** Work instructions **
Reproduce each line of the material precisely.

** Information shown **

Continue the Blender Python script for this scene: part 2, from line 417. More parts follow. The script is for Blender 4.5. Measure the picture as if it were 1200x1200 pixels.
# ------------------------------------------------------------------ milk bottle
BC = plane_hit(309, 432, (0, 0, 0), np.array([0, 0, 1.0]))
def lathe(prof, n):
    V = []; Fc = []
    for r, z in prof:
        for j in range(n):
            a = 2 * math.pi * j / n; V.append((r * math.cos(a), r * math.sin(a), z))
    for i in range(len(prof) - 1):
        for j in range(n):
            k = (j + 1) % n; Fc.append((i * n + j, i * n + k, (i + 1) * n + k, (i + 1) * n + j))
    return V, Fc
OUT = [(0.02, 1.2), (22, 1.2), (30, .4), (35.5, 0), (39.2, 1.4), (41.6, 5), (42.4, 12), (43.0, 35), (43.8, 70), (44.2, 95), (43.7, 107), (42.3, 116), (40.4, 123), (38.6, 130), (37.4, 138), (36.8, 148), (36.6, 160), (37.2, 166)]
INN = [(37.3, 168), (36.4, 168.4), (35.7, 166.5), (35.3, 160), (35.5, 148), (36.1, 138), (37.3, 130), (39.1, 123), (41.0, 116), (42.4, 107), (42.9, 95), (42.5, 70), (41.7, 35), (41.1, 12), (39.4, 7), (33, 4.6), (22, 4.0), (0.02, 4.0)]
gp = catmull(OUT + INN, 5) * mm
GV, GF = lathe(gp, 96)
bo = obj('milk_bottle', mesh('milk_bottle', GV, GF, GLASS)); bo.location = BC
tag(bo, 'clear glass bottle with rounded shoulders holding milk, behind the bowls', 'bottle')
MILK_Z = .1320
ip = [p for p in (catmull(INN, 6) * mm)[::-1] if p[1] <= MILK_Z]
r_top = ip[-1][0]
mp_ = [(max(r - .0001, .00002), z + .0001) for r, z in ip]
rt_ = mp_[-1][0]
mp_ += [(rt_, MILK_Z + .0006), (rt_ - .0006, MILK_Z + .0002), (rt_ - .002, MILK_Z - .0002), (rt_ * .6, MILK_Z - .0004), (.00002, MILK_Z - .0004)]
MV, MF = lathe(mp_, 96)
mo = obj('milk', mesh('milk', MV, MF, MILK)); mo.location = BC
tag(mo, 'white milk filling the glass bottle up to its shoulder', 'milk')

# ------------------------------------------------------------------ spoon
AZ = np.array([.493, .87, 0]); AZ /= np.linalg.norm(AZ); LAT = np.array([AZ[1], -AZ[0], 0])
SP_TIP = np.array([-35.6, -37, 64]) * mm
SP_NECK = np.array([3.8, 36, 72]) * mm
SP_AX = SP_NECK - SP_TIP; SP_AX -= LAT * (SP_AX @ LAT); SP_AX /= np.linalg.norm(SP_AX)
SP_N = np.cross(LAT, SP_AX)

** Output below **
Continue the Blender Python script for this scene: part 2, from line 417. More parts follow. The script is for Blender 4.5. Measure the picture as if it were 1200x1200 pixels.
# ------------------------------------------------------------------ milk bottle
BC = plane_hit(309, 432, (0, 0, 0), np.array([0, 0, 1.0]))
def lathe(prof, n):
    V = []; Fc = []
    for r, z in prof:
        for j in range(n):
            a = 2 * math.pi * j / n; V.append((r * math.cos(a), r * math.sin(a), z))
    for i in range(len(prof) - 1):
        for j in range(n):
            k = (j + 1) % n; Fc.append((i * n + j, i * n + k, (i + 1) * n + k, (i + 1) * n + j))
    return V, Fc
OUT = [(0.02, 1.2), (22, 1.2), (30, .4), (35.5, 0), (39.2, 1.4), (41.6, 5), (42.4, 12), (43.0, 35), (43.8, 70), (44.2, 95), (43.7, 107), (42.3, 116), (40.4, 123), (38.6, 130), (37.4, 138), (36.8, 148), (36.6, 160), (37.2, 166)]
INN = [(37.3, 168), (36.4, 168.4), (35.7, 166.5), (35.3, 160), (35.5, 148), (36.1, 138), (37.3, 130), (39.1, 123), (41.0, 116), (42.4, 107), (42.9, 95), (42.5, 70), (41.7, 35), (41.1, 12), (39.4, 7), (33, 4.6), (22, 4.0), (0.02, 4.0)]
gp = catmull(OUT + INN, 5) * mm
GV, GF = lathe(gp, 96)
bo = obj('milk_bottle', mesh('milk_bottle', GV, GF, GLASS)); bo.location = BC
tag(bo, 'clear glass bottle with rounded shoulders holding milk, behind the bowls', 'bottle')
MILK_Z = .1320
ip = [p for p in (catmull(INN, 6) * mm)[::-1] if p[1] <= MILK_Z]
r_top = ip[-1][0]
mp_ = [(max(r - .0001, .00002), z + .0001) for r, z in ip]
rt_ = mp_[-1][0]
mp_ += [(rt_, MILK_Z + .0006), (rt_ - .0006, MILK_Z + .0002), (rt_ - .002, MILK_Z - .0002), (rt_ * .6, MILK_Z - .0004), (.00002, MILK_Z - .0004)]
MV, MF = lathe(mp_, 96)
mo = obj('milk', mesh('milk', MV, MF, MILK)); mo.location = BC
tag(mo, 'white milk filling the glass bottle up to its shoulder', 'milk')

# ------------------------------------------------------------------ spoon
AZ = np.array([.493, .87, 0]); AZ /= np.linalg.norm(AZ); LAT = np.array([AZ[1], -AZ[0], 0])
SP_TIP = np.array([-35.6, -37, 64]) * mm
SP_NECK = np.array([3.8, 36, 72]) * mm
SP_AX = SP_NECK - SP_TIP; SP_AX -= LAT * (SP_AX @ LAT); SP_AX /= np.linalg.norm(SP_AX)
SP_N = np.cross(LAT, SP_AX)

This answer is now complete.